The Christianity of thousands who professed it, when the queen did, was but a thin veneer over their heathenism or semi-heathenism. Christianity had become the religion of the queen and government, and thus became the professed religion of the great mass of the people in Imèrina, some of the outlying provinces, and most of the Hova stations among the other tribes. Christianity was professed publicly in many cases, while idolatry and the ‘working of the oracle’ were practised in private. Even after the majority of the people in the central provinces had built churches, worshipped in them, and become church members, heathen practices lingered among them, and died hard, as they always do. In many cases church membership was not regarded as incompatible with moral laxity, and hence suspension from church fellowship was painfully frequent. But there was nothing strange or astonishing in such a state of things. It was only history repeating itself.

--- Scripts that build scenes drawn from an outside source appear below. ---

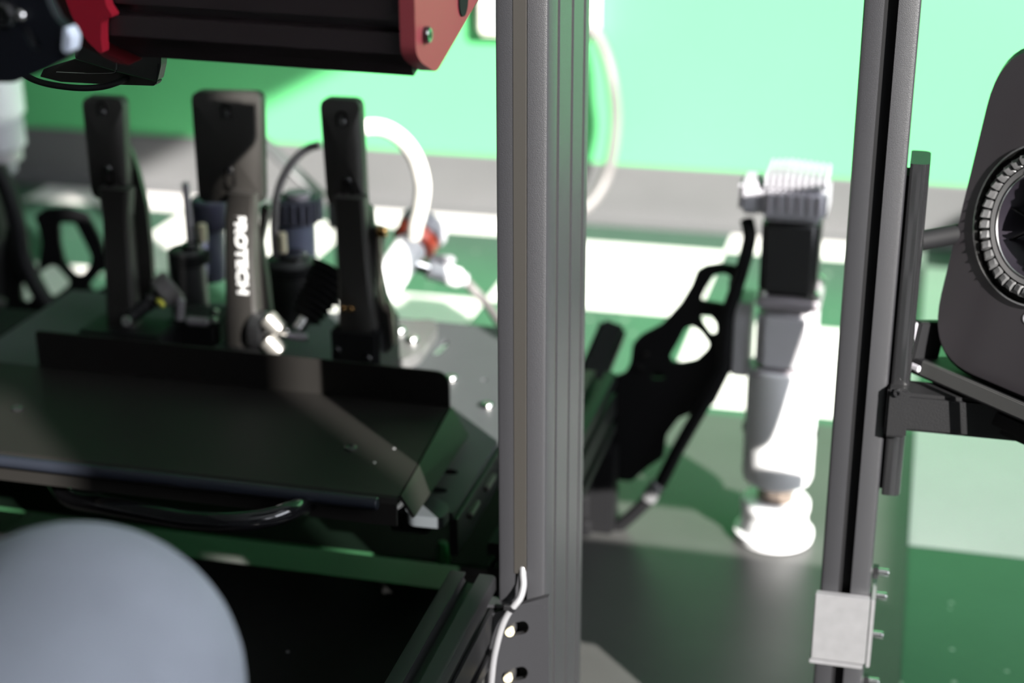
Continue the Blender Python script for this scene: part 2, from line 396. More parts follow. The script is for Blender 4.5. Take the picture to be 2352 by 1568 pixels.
# speaker local frame
psi = R(43.6); tl = R(11.5)
SX = Vector((math.cos(psi), -math.sin(psi), 0)); hn = Vector((-math.sin(psi), -math.cos(psi), 0))
SN = hn*math.cos(tl)+Vector((0, 0, 1))*math.sin(tl); SU = SN.cross(SX)*-1
if SU.z < 0: SU = -SU
KS = 1.095; SX, SN, SU = SX*KS, SN*KS, SU*KS      # everything on the speaker is scaled by KS
SC = atD(2386, 517, 1.32)
sp = thing('speaker', 'graphite rounded bookshelf speaker with a ribbed driver ring, cut by the right frame edge', 'speaker', SC-SU*.13)
hw, hh, dp = .0775, .128, .195
oc = rounded([(-hw, -hh), (hw, -hh), (hw, hh), (-hw, hh)], .050, 10)
ic = rounded([(-hw+.004, -hh+.004), (hw-.004, -hh+.004), (hw-.004, hh-.004), (-hw+.004, hh-.004)], .050, 10)
def SP(x, y, z=0): return SC + SX*x + SU*y + SN*z
b = NB()
rings = []
for lp, z in ((ic, 0), (oc, -.006), (oc, -dp+.006), (ic, -dp)):
    rings.append([b.verts.new(SP(p[0], p[1], z)) for p in lp])
for A, B in zip(rings, rings[1:]):
    for k in range(len(A)): b.faces.new((A[k], B[k], B[(k+1) % len(A)], A[(k+1) % len(A)]))
b.faces.new(rings[-1])
# front face with a round opening
n = 72; circ = [b.verts.new(SP(.0605*math.cos(2*math.pi*k/n), .0605*math.sin(2*math.pi*k/n))) for k in range(n)]
es = [b.edges.new((circ[k], circ[(k+1) % n])) for k in range(n)]
fe = [e for e in b.edges if e.verts[0] in rings[0] and e.verts[1] in rings[0]]
bmesh.ops.triangle_fill(b, edges=es+fe, use_beauty=True)
obj('cabinet', b, SPKR, sp, True)
def ringlathe(prof, M, name, par=sp, n=72, sm=True):
    b = NB(); u, v = SX, SU; rs = []
    for r_, h in prof: rs.append([b.verts.new(SC+u*r_*math.cos(2*math.pi*k/n)+v*r_*math.sin(2*math.pi*k/n)+SN*h) if r_ > 1e-6 else None for k in range(n)])
    for i, (A, B) in enumerate(zip(rs, rs[1:])):
        for k in range(n):
            if B[0] is None:
                if k == 0: c = b.verts.new(SC+SN*prof[i+1][1])
                b.faces.new((A[k], A[(k+1) % n], c))
            else: b.faces.new((A[k], B[k], B[(k+1) % n], A[(k+1) % n]))
    return obj(name, b, M, par, sm)
ringlathe([(.0605, -.006), (.0605, .0012), (.0592, .0012), (.0592, -.006)], SPKL, 'trim_ring')
ringlathe([(.0592, -.006), (.0560, -.009)], RUBBER, 'shadow_gap')
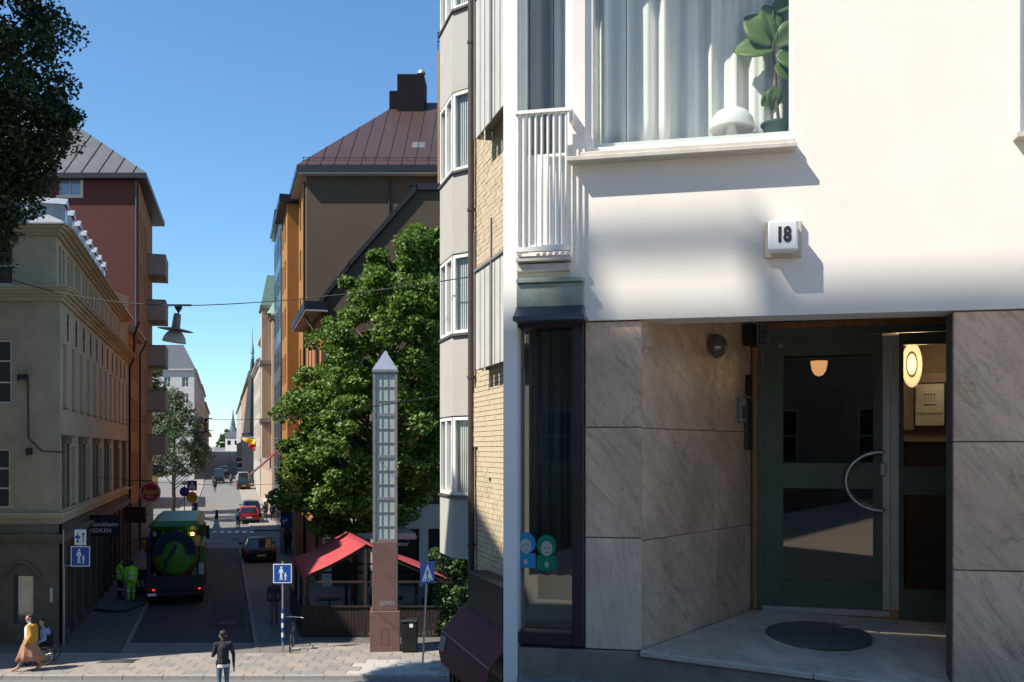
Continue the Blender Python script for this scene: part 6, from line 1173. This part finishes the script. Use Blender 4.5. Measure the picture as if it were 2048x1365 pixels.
    if not hairless:
        hb = MB(); capsule(hb, cr-face*.035+upv*.02, cr-face*.0+upv*.032, .098, .088, 14)
        if long_hair: capsule(hb, cr-face*.05, h-face*.09-upv*.2, .095, .06, 12)
        else: capsule(hb, cr-face*.045, h-face*.045-upv*.03, .085, .06, 12)
        ob2 = part('hair', hb, hair, root, smooth=True); md = ob2.modifiers.new('r','REMESH'); md.mode = 'VOXEL'; md.voxel_size = .014; md.use_smooth_shade = True
        tx = bpy.data.textures.get('hairtex') or bpy.data.textures.new('hairtex','CLOUDS'); tx.noise_scale = .03; m3 = ob2.modifiers.new('d','DISPLACE'); m3.texture = tx; m3.strength = .03; m3.mid_level = .5
    for sd in (-1,1):
        eb = MB(); ep = h+face*.089+side*sd*.032+upv*.028; eb.lathe([(0,-.007),(.007,0),(0,.007)], 8, ep); part('eye', eb, BLACK, root)
    return root, J
WTEE = M('white_cloth', (.7,.69,.67), .9, .06, 8); MUST = M('mustard_knit', (.52,.27,.045), .9, .12, 12, bump=.3); NAVYC = M('navy_cloth', (.028,.027,.035), .9, .2, 10, bump=.3, bscale=40); JEAN = M('denim', (.1,.17,.24), .9, .25, 10, bump=.2); HIV = M('hi_vis_yellow', (.32,.75,.03), .7, .1, 5); GREYT = M('grey_trousers', (.12,.11,.1), .9, .15); DKC = M('dark_cloth', (.018,.018,.02), .9, .2); DGC = M('dark_green_cloth', (.03,.04,.032), .9, .2); BLUS = M('blue_pattern_cloth', (.22,.3,.42), .9, .4, 30); SKRT = M('rust_skirt_print', (.3,.1,.06), .9, .4, 30, rgb2=(.5,.3,.2))
def lathe_cloth(prof, n=36, fold=.06, seed=0, c=(0,0)):
    mb = MB(); rnd = random.Random(seed); ph = rnd.uniform(0,6); rings = []
    for k,(rx,ry,z,ox,oy) in enumerate(prof):
        a_ = fold*k/len(prof); rings.append([(ox+rx*math.cos(a)*(1+a_*math.sin(9*a+ph)), oy+ry*math.sin(a)*(1+a_*math.sin(9*a+ph)), z) for a in [2*math.pi*i/n for i in range(n)]])
    mb.loft(rings, cap=False); return mb
# woman in the mustard cardigan, striding left
c = on(60,1346); w_, _ = person((c.x,c.y,.07), R(-75), 'walking woman in mustard cardigan, white top and rust skirt on the sunlit pavement', WTEE, SKRT, dict(knL=(.09,-.17,.5),anL=(.09,-.33,.12),toL=(.1,-.5,.05),knR=(-.09,.1,.5),anR=(-.09,.3,.12),toR=(-.1,.16,.04),elL=(.27,.1,1.14),wrL=(.24,-.04,.93),elR=(-.26,.02,1.14),wrR=(-.2,-.14,.98),look=Vector((.45,-1,-.05))), HAIRB, vox=.013, long_hair=True, shoes=SKIN, bare_legs=True, fat=1.14, fingers=True, scale=.97)
sk_ = lathe_cloth([(.185,.155,1.05,0,0),(.2,.18,.95,0,0),(.22,.25,.75,0,-.02),(.24,.34,.5,0,.0),(.26,.42,.33,0,.02)], fold=.16); o = part('skirt', sk_, SKRT, w_, smooth=True); md = o.modifiers.new('t','SOLIDIFY'); md.thickness = .008
cd = MB()
for s,el,wr in ((1,(.27,.1,1.14),(.24,-.04,.93)),(-1,(-.26,.02,1.14),(-.2,-.14,.98))): capsule(cd, (s*.185,.01,1.42), el, .078, .066); capsule(cd, el, wr, .066, .05)
capsule(cd, (.12,.06,1.36), (.13,.06,.98), .13, .13); capsule(cd, (-.12,.06,1.36), (-.13,.06,.98), .13, .13); capsule(cd, (0,.1,1.36), (0,.1,.98), .13, .14)
o = part('cardigan', cd, MUST, w_, smooth=True); md = o.modifiers.new('r','REMESH'); md.mode = 'VOXEL'; md.voxel_size = .018; md.use_smooth_shade = True; m2 = o.modifiers.new('s','SMOOTH'); m2.iterations = 4
# wheelchair user behind her
c = on(88,1332); wc = thing('wheelchair', (c.x,c.y,.07), 'black wheelchair behind the woman in the mustard cardigan', 'wheelchair', rz=R(-80))
for s in (-1,1):
    ring = [(s*.3,.08+.3*math.cos(a),.31+.3*math.sin(a)) for a in [2*math.pi*i/30 for i in range(31)]]; mb = MB(); mb.tube(ring, .016, 6); wv = part('wheel', mb, TYRE, wc, smooth=True); mb = MB(); mb.tube([(s*.33,.08+.26*math.cos(a),.31+.26*math.sin(a)) for a in [2*math.pi*i/30 for i in range(31)]], .009, 5)
    for i in range(9): a = math.pi*i/9; mb.tube([(s*.3,.08+.29*math.cos(a),.31+.29*math.sin(a)),(s*.3,.08-.29*math.cos(a),.31-.29*math.sin(a))], .003, 3)
    part('push_rim', mb, STEEL, wv)
    ring = [(s*.22,-.42+.08*math.cos(a),.09+.08*math.sin(a)) for a in [2*math.pi*i/16 for i in range(17)]]; mb = MB(); mb.tube(ring, .018, 6); part('caster', mb, TYRE, wc)
    mb = MB(); mb.tube([(s*.24,.2,.95),(s*.24,.16,.5),(s*.24,-.3,.48),(s*.2,-.5,.12)], .014, 6); part('side_frame', mb, BLACK, wc)
mb = MB(); mb.box(-.23,.23,-.28,.16,.46,.5); part('seat', mb, BLACK, wc); mb = MB(); mb.box(-.23,.23,.15,.2,.5,.92); part('backrest', mb, BLACK, wc); mb = MB(); mb.box(-.18,.18,-.6,-.48,.1,.13); part('footrest', mb, BLACK, wc)
sp = dict(pel=(0,.03,.6),bel=(0,.06,.75),che=(0,.04,.98),nk=(0,.0,1.15),hd=(0,-.03,1.29),shL=(.17,.03,1.08),shR=(-.17,.03,1.08),elL=(.27,.12,.83),wrL=(.3,-.1,.7),elR=(-.27,.12,.83),wrR=(-.3,-.1,.7),hiL=(.09,0,.6),hiR=(-.09,0,.6),knL=(.1,-.4,.62),knR=(-.1,-.4,.62),anL=(.1,-.5,.2),anR=(-.1,-.5,.2),toL=(.1,-.64,.17),toR=(-.1,-.64,.17),look=Vector((.3,-1,-.1)))
person((c.x,c.y,.07), R(-80), 'seated wheelchair user in a blue patterned shirt behind the walking woman', BLUS, DKC, sp, HAIRB, vox=.016, long_hair=True, fingers=True)
# man looking at something in his hand, back to the viewer
c = Vector(((446-CX)/F*26.4, 26.4, -.05)); mn, _ = person(c, R(200), 'man in dark jacket and jeans seen from behind at the bottom edge', NAVYC, JEAN, dict(hd=(.0,-.1,1.61),nk=(0,-.02,1.49),che=(0,.0,1.3),elL=(.26,.02,1.12),wrL=(.12,-.2,1.22),elR=(-.27,.05,1.13),wrR=(-.28,-.03,.84),look=Vector((.15,-.85,-.55))), HAIRB, vox=.012, fat=1.08, hem=.84, fingers=True, scale=1.03)
mb = MB(); mb.lathe([(.165,.86),(.168,.9),(.165,.94)], 30); mb.v = [(x,y*.9,z-.06) for x,y,z in mb.v]; part('shirt_hem', mb, WTEE, mn, smooth=True)
mb = MB(); mb.tube([(-.3,-.06,.78),(-.29,-.1,.62)], .018, 6); part('held_glasses_case', mb, BLACK, mn)
# workers in hi-vis
for i,(px,py,rz,lb__,ps) in enumerate(((262,1206,200,'worker in full yellow hi-vis suit standing with back turned by the truck',{}),(240,1202,130,'worker in hi-vis jacket turned sideways beside the first worker',dict(wrL=(.12,-.28,1.1),elL=(.24,-.05,1.12),wrR=(-.1,-.28,1.1),elR=(-.24,-.05,1.12))))):
    c = on(px,py); wk, _ = person((c.x,c.y,.07), R(rz), lb__, HIV, HIV if i == 0 else DKC, ps, HAIRD, vox=.018, fat=1.18, hem=.85, group='workers beside the truck', scale=1.03)
    for z in (1.02,1.2): mb = lathe_cloth([(.205,.185,z,0,.0),(.205,.185,z+.05,0,.0)], fold=0); o = part('reflective_band', mb, SWHT, wk); md = o.modifiers.new('t','SOLIDIFY'); md.thickness = .006
    for s in (-1,1): mb = MB(); mb.tube([(s*.1,.0,.42),(s*.1,.0,.47)], .082, 14); part('reflective_band', mb, SWHT, wk)
walk = dict(knL=(.09,-.12,.5),anL=(.09,-.22,.1),toL=(.1,-.38,.05),knR=(-.09,.08,.5),anR=(-.09,.28,.13),toR=(-.1,.15,.04)); walk2 = dict(knR=(-.09,-.1,.5),anR=(-.09,-.16,.1),toR=(-.1,-.32,.05),knL=(.09,.06,.5),anL=(.09,.2,.11),toL=(.1,.07,.04))
c = on(548,1252); person((c.x,c.y,.07), R(15), 'man in dark green sweater walking towards the viewer behind the blue sign', DGC, GREYT, walk2, HAIRD, vox=.018, hem=.88)
c = on(576,1113); person((c.x,c.y,.07), R(195), 'dark dressed man walking away on the shaded right pavement', DKC, DKC, walk, HAIRD, vox=.025, fat=1.1)
def far_person(px, Y, rz, label, top, legs, pose=walk, hair=HAIRD, **k): return person((*Vector(((px-CX)/F*Y, Y)), gz(Y)), R(rz), label, top, legs, pose, hair, vox=.032, **k)
fw2,_ = far_person(433, 79.5, -80, 'woman in long pale skirt crossing the sunlit cross street', DKC, WTEE, hair=HAIRB, long_hair=True)
o = part('skirt', lathe_cloth([(.16,.14,1.02,0,0),(.2,.2,.7,0,0),(.27,.32,.2,0,0)], fold=.12), M('pale_skirt',(.6,.55,.42),.9,.1), fw2, smooth=True); md = o.modifiers.new('t','SOLIDIFY'); md.thickness = .01
far_person(532, 97, 190, 'person in white shirt walking up the right pavement', WTEE, JEAN); far_person(545, 89, 195, 'person in dark clothes with hands down beyond the blue car', NAVYC, DKC); far_person(530, 90, 170, 'person in dark top carrying a bag left of the darker walker', DKC, GREYT, walk2)
far_person(430, 128, 10, 'lone dark figure standing in the shaded hill road', DKC, DKC, {}); far_person(390, 92, 20, 'dark figure on the left pavement below the yellow speed sign', DKC, DKC, walk2); far_person(462, 142, 20, 'tiny figure walking in the road beside the parked row', GREYT, DKC)
cyc, _ = far_person(476, 82, 185, 'cyclist in white shirt beside the red hatchback', WTEE, JEAN, dict(pel=(0,.1,.98),bel=(0,.06,1.1),che=(0,-.06,1.3),nk=(0,-.12,1.46),hd=(0,-.16,1.6),shL=(.17,-.07,1.4),shR=(-.17,-.07,1.4),elL=(.24,-.2,1.2),elR=(-.24,-.2,1.2),wrL=(.24,-.42,1.06),wrR=(-.24,-.42,1.06),hiL=(.08,.1,.95),hiR=(-.08,.1,.95),knL=(.1,-.2,.72),knR=(-.1,-.14,.55),anL=(.1,.0,.4),anR=(-.1,.02,.18),toL=(.1,-.14,.36),toR=(-.1,-.12,.14))); p_ = cyc.location; bicycle((p_.x,p_.y,p_.z), R(5), 'bicycle ridden by the white-shirted cyclist')
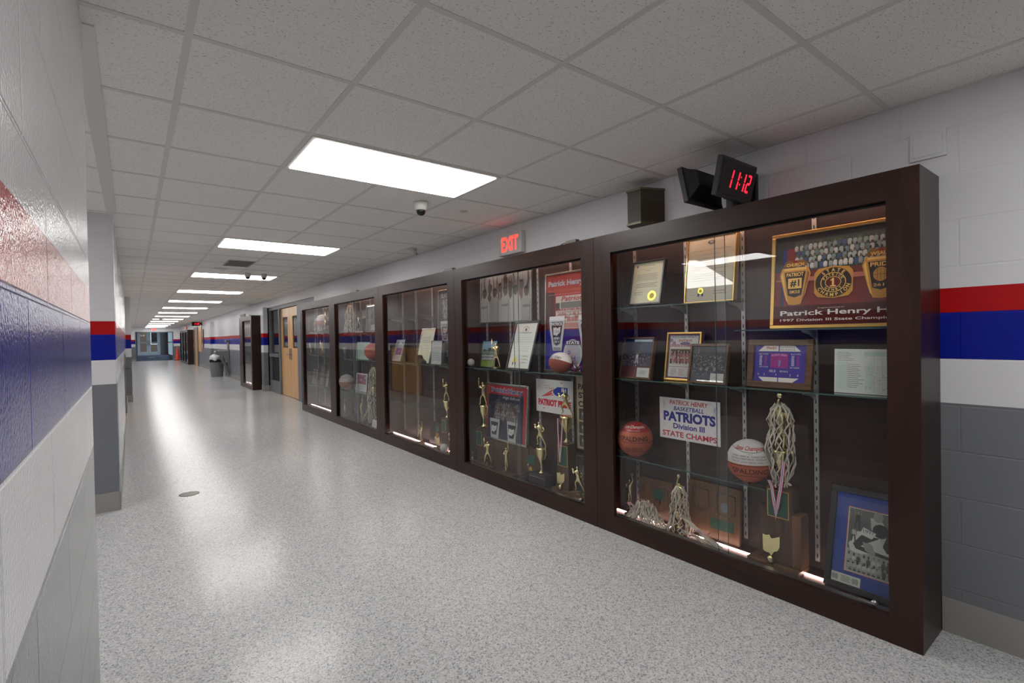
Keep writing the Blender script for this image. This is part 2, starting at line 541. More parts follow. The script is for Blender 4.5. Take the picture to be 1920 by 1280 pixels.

As I have already said, mission work in Madagascar has always suffered in some measure from its very success. It has lacked in depth from its great extension. Hence individual dealing with candidates for church membership was almost an impossibility. During the first rush into the then existing churches, and into those that were formed just after the idols were burned, the work of the missionaries then in the island was difficult in the extreme. They could not overtake a tenth of the work that suddenly came upon them. There were so many pressing duties, so many village churches and preaching stations to superintend.